Exercise: Repeat the material exactly, leaving nothing out.

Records
★ ★ ★

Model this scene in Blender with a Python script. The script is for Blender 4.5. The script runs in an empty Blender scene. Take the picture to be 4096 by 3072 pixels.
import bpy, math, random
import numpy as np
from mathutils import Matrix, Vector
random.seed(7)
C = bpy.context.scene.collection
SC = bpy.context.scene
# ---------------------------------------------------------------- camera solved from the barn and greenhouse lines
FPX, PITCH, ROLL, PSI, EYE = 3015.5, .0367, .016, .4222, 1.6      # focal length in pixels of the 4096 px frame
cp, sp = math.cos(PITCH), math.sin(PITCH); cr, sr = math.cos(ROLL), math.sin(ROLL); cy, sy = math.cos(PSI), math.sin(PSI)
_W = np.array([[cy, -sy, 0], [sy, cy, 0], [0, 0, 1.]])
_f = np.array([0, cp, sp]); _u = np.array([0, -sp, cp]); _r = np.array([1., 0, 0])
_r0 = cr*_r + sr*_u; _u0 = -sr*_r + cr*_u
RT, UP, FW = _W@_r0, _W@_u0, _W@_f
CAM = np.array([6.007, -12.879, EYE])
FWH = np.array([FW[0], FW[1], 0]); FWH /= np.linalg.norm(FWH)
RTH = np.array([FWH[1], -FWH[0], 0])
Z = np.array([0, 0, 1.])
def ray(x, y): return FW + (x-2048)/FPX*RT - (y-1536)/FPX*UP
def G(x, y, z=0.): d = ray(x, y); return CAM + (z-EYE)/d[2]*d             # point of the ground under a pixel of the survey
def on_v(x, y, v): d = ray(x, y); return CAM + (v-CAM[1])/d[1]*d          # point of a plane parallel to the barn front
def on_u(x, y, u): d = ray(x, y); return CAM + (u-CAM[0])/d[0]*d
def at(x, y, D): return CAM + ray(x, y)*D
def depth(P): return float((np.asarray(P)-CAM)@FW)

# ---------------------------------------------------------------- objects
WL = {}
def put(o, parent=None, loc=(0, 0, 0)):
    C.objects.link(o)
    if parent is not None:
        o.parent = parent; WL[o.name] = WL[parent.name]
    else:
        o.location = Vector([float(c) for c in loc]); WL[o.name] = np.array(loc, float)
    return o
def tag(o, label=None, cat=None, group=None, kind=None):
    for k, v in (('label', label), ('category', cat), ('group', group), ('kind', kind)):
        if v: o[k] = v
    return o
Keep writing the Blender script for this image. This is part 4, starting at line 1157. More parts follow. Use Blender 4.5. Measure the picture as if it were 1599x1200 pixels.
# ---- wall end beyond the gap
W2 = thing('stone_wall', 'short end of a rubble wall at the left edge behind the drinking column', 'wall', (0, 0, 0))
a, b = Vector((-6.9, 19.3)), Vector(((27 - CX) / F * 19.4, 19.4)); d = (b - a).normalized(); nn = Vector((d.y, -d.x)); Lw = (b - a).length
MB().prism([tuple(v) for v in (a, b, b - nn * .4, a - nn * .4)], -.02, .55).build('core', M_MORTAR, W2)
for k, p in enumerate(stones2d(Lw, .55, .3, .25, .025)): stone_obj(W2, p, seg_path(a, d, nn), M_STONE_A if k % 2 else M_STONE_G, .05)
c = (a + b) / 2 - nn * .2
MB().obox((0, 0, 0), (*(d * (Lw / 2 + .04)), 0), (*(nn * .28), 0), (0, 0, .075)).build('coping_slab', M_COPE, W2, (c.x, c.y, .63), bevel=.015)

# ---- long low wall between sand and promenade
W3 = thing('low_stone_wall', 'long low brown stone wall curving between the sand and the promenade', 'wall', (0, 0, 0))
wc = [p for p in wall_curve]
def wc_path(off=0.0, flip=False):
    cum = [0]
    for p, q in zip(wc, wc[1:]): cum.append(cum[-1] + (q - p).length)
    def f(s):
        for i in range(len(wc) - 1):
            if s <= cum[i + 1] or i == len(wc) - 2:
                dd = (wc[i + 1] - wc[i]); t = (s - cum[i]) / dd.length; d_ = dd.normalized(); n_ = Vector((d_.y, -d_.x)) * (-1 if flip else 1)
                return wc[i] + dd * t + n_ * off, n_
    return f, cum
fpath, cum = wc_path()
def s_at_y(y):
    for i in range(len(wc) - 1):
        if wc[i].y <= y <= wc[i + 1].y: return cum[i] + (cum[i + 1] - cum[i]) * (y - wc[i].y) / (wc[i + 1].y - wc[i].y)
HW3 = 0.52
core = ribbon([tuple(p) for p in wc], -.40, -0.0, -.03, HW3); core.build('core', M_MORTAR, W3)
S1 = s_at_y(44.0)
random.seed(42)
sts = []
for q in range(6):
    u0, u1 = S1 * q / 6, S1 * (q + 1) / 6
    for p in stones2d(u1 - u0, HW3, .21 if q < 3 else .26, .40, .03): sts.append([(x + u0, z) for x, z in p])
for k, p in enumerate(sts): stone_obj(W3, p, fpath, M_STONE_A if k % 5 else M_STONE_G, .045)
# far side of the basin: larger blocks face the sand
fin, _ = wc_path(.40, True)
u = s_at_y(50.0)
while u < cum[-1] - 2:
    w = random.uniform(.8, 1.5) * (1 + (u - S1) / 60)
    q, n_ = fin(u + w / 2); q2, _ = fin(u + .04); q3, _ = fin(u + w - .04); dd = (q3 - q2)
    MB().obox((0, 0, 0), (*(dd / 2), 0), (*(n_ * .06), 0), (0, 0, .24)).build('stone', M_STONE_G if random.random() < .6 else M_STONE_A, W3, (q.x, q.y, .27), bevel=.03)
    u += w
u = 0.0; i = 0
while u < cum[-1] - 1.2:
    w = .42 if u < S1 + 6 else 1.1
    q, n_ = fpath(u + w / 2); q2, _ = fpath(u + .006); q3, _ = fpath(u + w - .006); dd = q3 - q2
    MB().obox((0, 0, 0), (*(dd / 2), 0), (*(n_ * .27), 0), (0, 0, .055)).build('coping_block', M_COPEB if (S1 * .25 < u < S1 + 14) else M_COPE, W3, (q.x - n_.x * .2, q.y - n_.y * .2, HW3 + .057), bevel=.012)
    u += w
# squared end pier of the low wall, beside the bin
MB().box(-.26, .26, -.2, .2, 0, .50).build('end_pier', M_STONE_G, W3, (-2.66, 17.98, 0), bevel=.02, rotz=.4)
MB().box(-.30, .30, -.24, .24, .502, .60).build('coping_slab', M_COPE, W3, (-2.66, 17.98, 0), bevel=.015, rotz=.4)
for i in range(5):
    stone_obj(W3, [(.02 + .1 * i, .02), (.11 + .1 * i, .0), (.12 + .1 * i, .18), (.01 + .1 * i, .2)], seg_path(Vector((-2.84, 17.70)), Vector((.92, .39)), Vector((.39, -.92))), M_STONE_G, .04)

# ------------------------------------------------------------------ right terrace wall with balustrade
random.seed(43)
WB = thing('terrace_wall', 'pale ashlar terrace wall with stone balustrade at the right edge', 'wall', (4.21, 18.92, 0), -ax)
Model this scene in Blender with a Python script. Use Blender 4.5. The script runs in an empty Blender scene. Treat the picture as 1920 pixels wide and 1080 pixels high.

★ ★ ★

Complete output:
Model this scene in Blender with a Python script. The script is for Blender 4.5. The script runs in an empty Blender scene. Take the picture to be 4096 by 3072 pixels.
import bpy, math, random
import numpy as np
from mathutils import Matrix, Vector
random.seed(7)
C = bpy.context.scene.collection
SC = bpy.context.scene
# ---------------------------------------------------------------- camera solved from the barn and greenhouse lines
FPX, PITCH, ROLL, PSI, EYE = 3015.5, .0367, .016, .4222, 1.6      # focal length in pixels of the 4096 px frame
cp, sp = math.cos(PITCH), math.sin(PITCH); cr, sr = math.cos(ROLL), math.sin(ROLL); cy, sy = math.cos(PSI), math.sin(PSI)
_W = np.array([[cy, -sy, 0], [sy, cy, 0], [0, 0, 1.]])
_f = np.array([0, cp, sp]); _u = np.array([0, -sp, cp]); _r = np.array([1., 0, 0])
_r0 = cr*_r + sr*_u; _u0 = -sr*_r + cr*_u
RT, UP, FW = _W@_r0, _W@_u0, _W@_f
CAM = np.array([6.007, -12.879, EYE])
FWH = np.array([FW[0], FW[1], 0]); FWH /= np.linalg.norm(FWH)
RTH = np.array([FWH[1], -FWH[0], 0])
Z = np.array([0, 0, 1.])
def ray(x, y): return FW + (x-2048)/FPX*RT - (y-1536)/FPX*UP
def G(x, y, z=0.): d = ray(x, y); return CAM + (z-EYE)/d[2]*d             # point of the ground under a pixel of the survey
def on_v(x, y, v): d = ray(x, y); return CAM + (v-CAM[1])/d[1]*d          # point of a plane parallel to the barn front
def on_u(x, y, u): d = ray(x, y); return CAM + (u-CAM[0])/d[0]*d
def at(x, y, D): return CAM + ray(x, y)*D
def depth(P): return float((np.asarray(P)-CAM)@FW)

# ---------------------------------------------------------------- objects
WL = {}
def put(o, parent=None, loc=(0, 0, 0)):
    C.objects.link(o)
    if parent is not None:
        o.parent = parent; WL[o.name] = WL[parent.name]
    else:
        o.location = Vector([float(c) for c in loc]); WL[o.name] = np.array(loc, float)
    return o
def tag(o, label=None, cat=None, group=None, kind=None):
    for k, v in (('label', label), ('category', cat), ('group', group), ('kind', kind)):
        if v: o[k] = v
    return o
Keep writing the Blender script for this image. This is part 4, starting at line 1157. More parts follow. Use Blender 4.5. Measure the picture as if it were 1599x1200 pixels.
# ---- wall end beyond the gap
W2 = thing('stone_wall', 'short end of a rubble wall at the left edge behind the drinking column', 'wall', (0, 0, 0))
a, b = Vector((-6.9, 19.3)), Vector(((27 - CX) / F * 19.4, 19.4)); d = (b - a).normalized(); nn = Vector((d.y, -d.x)); Lw = (b - a).length
MB().prism([tuple(v) for v in (a, b, b - nn * .4, a - nn * .4)], -.02, .55).build('core', M_MORTAR, W2)
for k, p in enumerate(stones2d(Lw, .55, .3, .25, .025)): stone_obj(W2, p, seg_path(a, d, nn), M_STONE_A if k % 2 else M_STONE_G, .05)
c = (a + b) / 2 - nn * .2
MB().obox((0, 0, 0), (*(d * (Lw / 2 + .04)), 0), (*(nn * .28), 0), (0, 0, .075)).build('coping_slab', M_COPE, W2, (c.x, c.y, .63), bevel=.015)

# ---- long low wall between sand and promenade
W3 = thing('low_stone_wall', 'long low brown stone wall curving between the sand and the promenade', 'wall', (0, 0, 0))
wc = [p for p in wall_curve]
def wc_path(off=0.0, flip=False):
    cum = [0]
    for p, q in zip(wc, wc[1:]): cum.append(cum[-1] + (q - p).length)
    def f(s):
        for i in range(len(wc) - 1):
            if s <= cum[i + 1] or i == len(wc) - 2:
                dd = (wc[i + 1] - wc[i]); t = (s - cum[i]) / dd.length; d_ = dd.normalized(); n_ = Vector((d_.y, -d_.x)) * (-1 if flip else 1)
                return wc[i] + dd * t + n_ * off, n_
    return f, cum
fpath, cum = wc_path()
def s_at_y(y):
    for i in range(len(wc) - 1):
        if wc[i].y <= y <= wc[i + 1].y: return cum[i] + (cum[i + 1] - cum[i]) * (y - wc[i].y) / (wc[i + 1].y - wc[i].y)
HW3 = 0.52
core = ribbon([tuple(p) for p in wc], -.40, -0.0, -.03, HW3); core.build('core', M_MORTAR, W3)
S1 = s_at_y(44.0)
random.seed(42)
sts = []
for q in range(6):
    u0, u1 = S1 * q / 6, S1 * (q + 1) / 6
    for p in stones2d(u1 - u0, HW3, .21 if q < 3 else .26, .40, .03): sts.append([(x + u0, z) for x, z in p])
for k, p in enumerate(sts): stone_obj(W3, p, fpath, M_STONE_A if k % 5 else M_STONE_G, .045)
# far side of the basin: larger blocks face the sand
fin, _ = wc_path(.40, True)
u = s_at_y(50.0)
while u < cum[-1] - 2:
    w = random.uniform(.8, 1.5) * (1 + (u - S1) / 60)
    q, n_ = fin(u + w / 2); q2, _ = fin(u + .04); q3, _ = fin(u + w - .04); dd = (q3 - q2)
    MB().obox((0, 0, 0), (*(dd / 2), 0), (*(n_ * .06), 0), (0, 0, .24)).build('stone', M_STONE_G if random.random() < .6 else M_STONE_A, W3, (q.x, q.y, .27), bevel=.03)
    u += w
u = 0.0; i = 0
while u < cum[-1] - 1.2:
    w = .42 if u < S1 + 6 else 1.1
    q, n_ = fpath(u + w / 2); q2, _ = fpath(u + .006); q3, _ = fpath(u + w - .006); dd = q3 - q2
    MB().obox((0, 0, 0), (*(dd / 2), 0), (*(n_ * .27), 0), (0, 0, .055)).build('coping_block', M_COPEB if (S1 * .25 < u < S1 + 14) else M_COPE, W3, (q.x - n_.x * .2, q.y - n_.y * .2, HW3 + .057), bevel=.012)
    u += w
# squared end pier of the low wall, beside the bin
MB().box(-.26, .26, -.2, .2, 0, .50).build('end_pier', M_STONE_G, W3, (-2.66, 17.98, 0), bevel=.02, rotz=.4)
MB().box(-.30, .30, -.24, .24, .502, .60).build('coping_slab', M_COPE, W3, (-2.66, 17.98, 0), bevel=.015, rotz=.4)
for i in range(5):
    stone_obj(W3, [(.02 + .1 * i, .02), (.11 + .1 * i, .0), (.12 + .1 * i, .18), (.01 + .1 * i, .2)], seg_path(Vector((-2.84, 17.70)), Vector((.92, .39)), Vector((.39, -.92))), M_STONE_G, .04)

# ------------------------------------------------------------------ right terrace wall with balustrade
random.seed(43)
WB = thing('terrace_wall', 'pale ashlar terrace wall with stone balustrade at the right edge', 'wall', (4.21, 18.92, 0), -ax)
Model this scene in Blender with a Python script. Use Blender 4.5. The script runs in an empty Blender scene. Treat the picture as 1920 pixels wide and 1080 pixels high.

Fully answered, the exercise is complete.